Evaluation of cross talk. We consider three qubits (as described in Sec. 3) and apply a resonant acoustic drive selectively enabling the coherent interaction between qubit 1 and qubit 2 (${\delta }_2=M=2\pi \times 8$ GHz). To evaluate cross talk we calculate the population of qubit 3 as a function of its detuning from qubit 2. The results are shown using (a) linear and (b) logarithmic scales.

Figure 8

Influence of qubit intrinsic damping and pure dephasing on the acoustically induced resonant interaction. The populations of qubit 1 and the corresponding populations of qubit 2 are plotted in (a), (c), and (e) and (b), (d), and (f), respectively, as a function of time and the frequency $M$ of the acoustic drive.

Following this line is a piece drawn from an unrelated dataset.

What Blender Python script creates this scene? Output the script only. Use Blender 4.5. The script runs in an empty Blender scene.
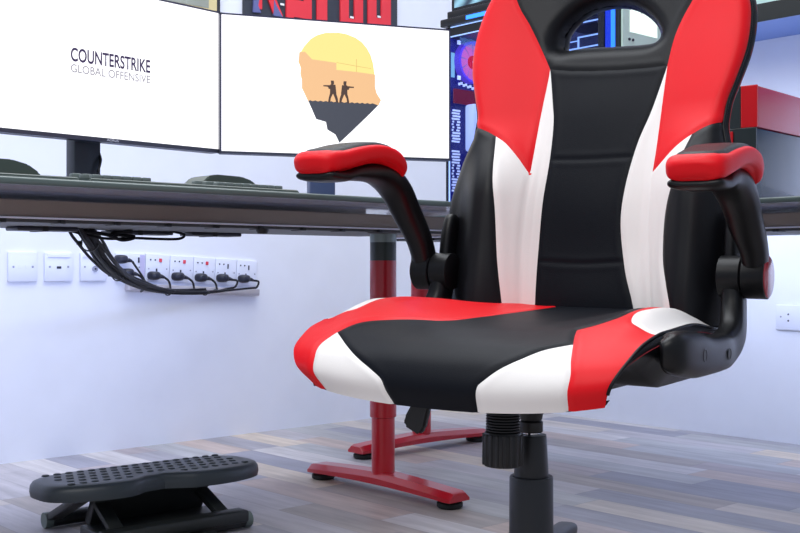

The qubits are driven with an amplitude of ${\mathcal{D}}_i/M=\mathcal{D}/M=0.92$ and opposite relative phase ${\varphi }_1={\varphi }_2+\pi$. The respective values of damping and dephasing are given in the inset and are identical for (a) and (b), (c) and (d), and (e) and (f), respectively. All the remaining parameters are given in Sec. 3.